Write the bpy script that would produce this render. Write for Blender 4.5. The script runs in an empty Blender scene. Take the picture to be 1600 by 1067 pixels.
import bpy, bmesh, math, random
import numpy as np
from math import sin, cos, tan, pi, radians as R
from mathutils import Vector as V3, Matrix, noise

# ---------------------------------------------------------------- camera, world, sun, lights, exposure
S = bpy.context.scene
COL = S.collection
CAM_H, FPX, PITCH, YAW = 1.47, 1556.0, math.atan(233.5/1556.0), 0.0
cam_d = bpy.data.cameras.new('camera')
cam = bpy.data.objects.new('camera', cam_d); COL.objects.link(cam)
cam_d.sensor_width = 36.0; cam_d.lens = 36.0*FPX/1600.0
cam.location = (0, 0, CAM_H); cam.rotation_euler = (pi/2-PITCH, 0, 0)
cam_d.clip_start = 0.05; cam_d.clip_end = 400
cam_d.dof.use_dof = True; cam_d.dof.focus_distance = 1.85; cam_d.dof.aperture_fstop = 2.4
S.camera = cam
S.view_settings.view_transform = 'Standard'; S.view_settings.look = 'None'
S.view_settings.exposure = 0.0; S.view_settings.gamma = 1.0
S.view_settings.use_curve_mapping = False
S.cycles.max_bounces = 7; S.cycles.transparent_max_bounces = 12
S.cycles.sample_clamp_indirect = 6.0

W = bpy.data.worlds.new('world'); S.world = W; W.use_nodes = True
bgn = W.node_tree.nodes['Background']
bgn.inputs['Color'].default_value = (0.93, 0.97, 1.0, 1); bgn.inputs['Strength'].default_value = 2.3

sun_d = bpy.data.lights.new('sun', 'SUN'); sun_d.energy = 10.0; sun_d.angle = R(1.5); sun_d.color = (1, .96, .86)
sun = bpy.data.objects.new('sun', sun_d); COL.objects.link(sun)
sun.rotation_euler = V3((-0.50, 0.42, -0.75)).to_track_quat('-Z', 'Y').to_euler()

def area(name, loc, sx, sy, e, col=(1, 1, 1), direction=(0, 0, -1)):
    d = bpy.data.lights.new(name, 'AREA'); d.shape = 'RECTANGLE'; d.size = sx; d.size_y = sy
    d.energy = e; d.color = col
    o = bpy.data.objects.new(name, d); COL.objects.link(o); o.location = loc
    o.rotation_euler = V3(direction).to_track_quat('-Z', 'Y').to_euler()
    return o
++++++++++
### Your task
Reproduce the material above without altering a single character.

### Result of this exercise
Write the bpy script that would produce this render. Write for Blender 4.5. The script runs in an empty Blender scene. Take the picture to be 1600 by 1067 pixels.
import bpy, bmesh, math, random
import numpy as np
from math import sin, cos, tan, pi, radians as R
from mathutils import Vector as V3, Matrix, noise

# ---------------------------------------------------------------- camera, world, sun, lights, exposure
S = bpy.context.scene
COL = S.collection
CAM_H, FPX, PITCH, YAW = 1.47, 1556.0, math.atan(233.5/1556.0), 0.0
cam_d = bpy.data.cameras.new('camera')
cam = bpy.data.objects.new('camera', cam_d); COL.objects.link(cam)
cam_d.sensor_width = 36.0; cam_d.lens = 36.0*FPX/1600.0
cam.location = (0, 0, CAM_H); cam.rotation_euler = (pi/2-PITCH, 0, 0)
cam_d.clip_start = 0.05; cam_d.clip_end = 400
cam_d.dof.use_dof = True; cam_d.dof.focus_distance = 1.85; cam_d.dof.aperture_fstop = 2.4
S.camera = cam
S.view_settings.view_transform = 'Standard'; S.view_settings.look = 'None'
S.view_settings.exposure = 0.0; S.view_settings.gamma = 1.0
S.view_settings.use_curve_mapping = False
S.cycles.max_bounces = 7; S.cycles.transparent_max_bounces = 12
S.cycles.sample_clamp_indirect = 6.0

W = bpy.data.worlds.new('world'); S.world = W; W.use_nodes = True
bgn = W.node_tree.nodes['Background']
bgn.inputs['Color'].default_value = (0.93, 0.97, 1.0, 1); bgn.inputs['Strength'].default_value = 2.3

sun_d = bpy.data.lights.new('sun', 'SUN'); sun_d.energy = 10.0; sun_d.angle = R(1.5); sun_d.color = (1, .96, .86)
sun = bpy.data.objects.new('sun', sun_d); COL.objects.link(sun)
sun.rotation_euler = V3((-0.50, 0.42, -0.75)).to_track_quat('-Z', 'Y').to_euler()

def area(name, loc, sx, sy, e, col=(1, 1, 1), direction=(0, 0, -1)):
    d = bpy.data.lights.new(name, 'AREA'); d.shape = 'RECTANGLE'; d.size = sx; d.size_y = sy
    d.energy = e; d.color = col
    o = bpy.data.objects.new(name, d); COL.objects.link(o); o.location = loc
    o.rotation_euler = V3(direction).to_track_quat('-Z', 'Y').to_euler()
    return o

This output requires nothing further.